The Short-Term Lever Playbook
Pull the highest-leverage short-term lever first to buy time for the long-term transformation.
The Short-Term Lever Playbook is a five-part operating pattern for moving complex, multi-stakeholder problems forward when the canonical solution is too slow, too expensive, or too politically heavy to execute today. Mohamed Sultan derives it from methane action, but the structure transfers cleanly to any domain where a long-term transformation is needed yet visible harm is accumulating now: technical debt that is blocking a rewrite, organisational dysfunction that needs culture change, market shifts that need a new business model, or public health problems that need decades of infrastructure. Most leaders default to one of two failure modes. They either commit to the long horizon and let short-term harm compound, losing political capital and trust along the way; or they grab whatever quick win is loudest and end up with disconnected pilots that never aggregate into systemic change. The playbook avoids both. It tells you to first identify the lever inside the system that delivers disproportionate short-term impact relative to effort — the methane equivalent — then to redesign that lever locally with a coalition that has skin in the game, regulate and enforce so voluntary commitments do not erode the gains, track measurable outcomes that double as proof points, and frame every intervention as a co-benefit cascade so multiple constituencies see themselves winning. The pattern is deliberately scale-agnostic: it works at the level of a single landfill, a national flaring policy, or an organisation-wide change initiative. Its power is that it converts an abstract long-term mission into a sequence of concrete, defensible, momentum-building moves that critics, funders, and citizens can all see, measure, and rally behind.

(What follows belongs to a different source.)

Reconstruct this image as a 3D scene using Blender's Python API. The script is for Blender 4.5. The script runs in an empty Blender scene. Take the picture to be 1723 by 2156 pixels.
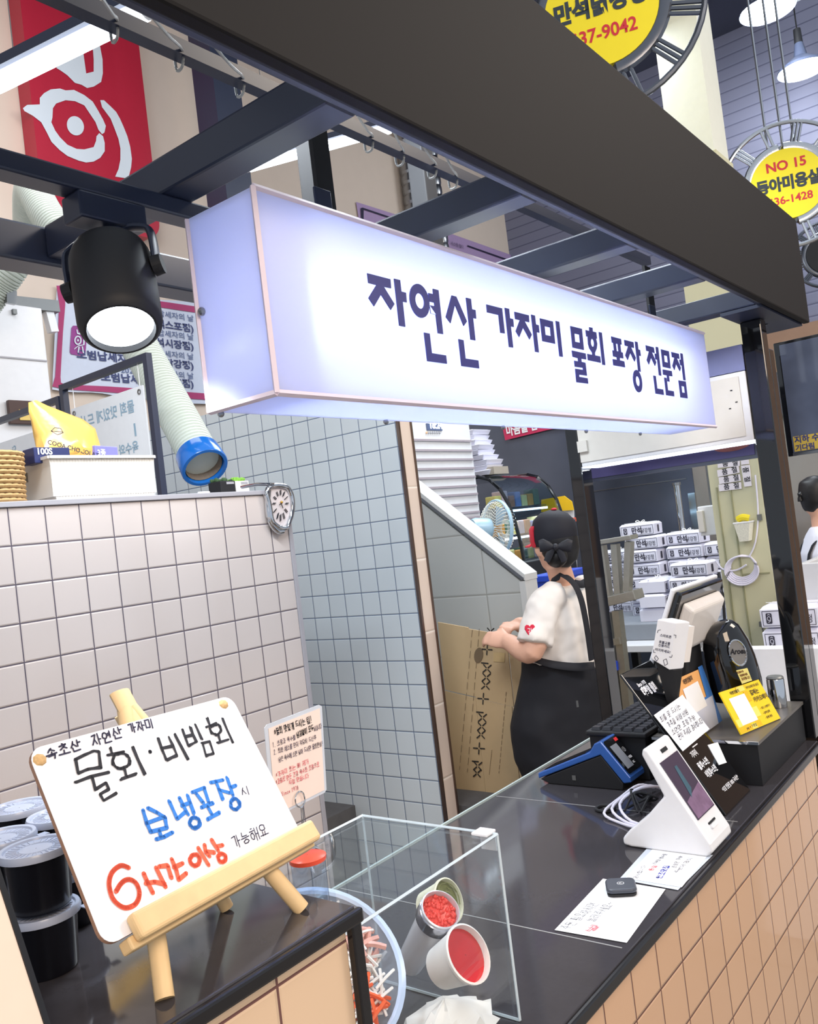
import bpy, bmesh, math, random
from mathutils import Vector, Matrix, Euler
random.seed(11)
C = bpy.context.scene.collection
PI = math.pi
V = Vector
# ------------------------------------------------------------------ camera, world, lights, exposure
H = 1.6                                             # eye height
F, CX, CY = 1812.466, 861.5, 1078.0                 # focal length and centre for a 1723 x 2156 picture
RX = V((0.61049795, -0.78271142, -0.12105816))      # camera right
DN = V((-0.05287986, 0.11222517, -0.99227478))      # camera down
FW = V((0.79025058, 0.61218326, 0.02712357))        # camera forward
EYE = V((0, 0, H))
cd = bpy.data.cameras.new('camera'); cam = bpy.data.objects.new('camera', cd); C.objects.link(cam)
cd.sensor_fit = 'AUTO'; cd.sensor_width = 36; cd.lens = F / 2156 * 36; cd.clip_start = 0.02; cd.clip_end = 100
m3 = Matrix((RX, -DN, -FW)).transposed()
cam.matrix_world = Matrix.Translation(EYE) @ m3.to_4x4()
sc = bpy.context.scene; sc.camera = cam
sc.view_settings.view_transform = 'Standard'; sc.view_settings.look = 'None'
sc.view_settings.gamma = 1; sc.view_settings.use_curve_mapping = False
sc.view_settings.exposure = 0.0
sc.cycles.max_bounces = 8; sc.cycles.transparent_max_bounces = 12
sc.cycles.sample_clamp_indirect = 6
w = bpy.data.worlds.new('world'); sc.world = w; w.use_nodes = True
w.node_tree.nodes['Background'].inputs[0].default_value = (0.80, 0.88, 1.0, 1)
w.node_tree.nodes['Background'].inputs[1].default_value = 0.75

def lamp(name, kind, loc, energy, col=(1, 1, 1), size=0.3, size_y=None, aim=None, spot=None, spread=None):
    d = bpy.data.lights.new(name, kind); d.energy = energy; d.color = col
    if kind == 'AREA':
        d.size = size
        if size_y: d.shape = 'RECTANGLE'; d.size_y = size_y
        if spread: d.spread = math.radians(spread)
    else:
        d.shadow_soft_size = size
    if kind == 'SPOT' and spot: d.spot_size = math.radians(spot); d.spot_blend = 0.5
    o = bpy.data.objects.new(name, d); C.objects.link(o); o.location = loc
    if aim is not None: o.rotation_euler = (V(aim) - V(loc)).to_track_quat('-Z', 'Y').to_euler()
    return o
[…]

- Find the methane: inside any complex system there is a short-term lever that is disproportionately impactful relative to its cost, and your first job is to identify it before committing to the slower, more expensive long-term fix.
- Reframe waste as an asset class: most short-term levers involve taking something the system currently treats as a cost or externality and routing it into a productive use that pays for the intervention.
- Coalitions over commitments: durable change requires civil society, government, research institutions, and operators all having a concrete role — voluntary individual commitments will not hold under pressure.
- Regulate, enforce and track: progressive regulation is necessary but insufficient; enforcement is where almost all such initiatives fail, and measurement is what converts a policy into a track record.
- Lead with the co-benefit cascade: frame every intervention so multiple constituencies see themselves winning today — public health, jobs, cost savings, food security — because the long-term goal alone will not sustain political will.
Mohamed A. Sultan, a social and economic development professional from Conakry, Guinea, formalised this pattern at the Global Methane Hub. After years working at the intersection of democracy, security and economic opportunity in Africa, he noticed that climate progress kept stalling on the long-horizon decarbonisation conversation while short-term, high-leverage methane interventions — landfill diversion in Durban, flaring regulation in Nigeria, alternate wetting and drying for rice farmers in Ghana — were quietly delivering outsized results. He distilled the recurring pattern in a 2026 TED talk titled How to Pull the Emergency Brake on Global Warming.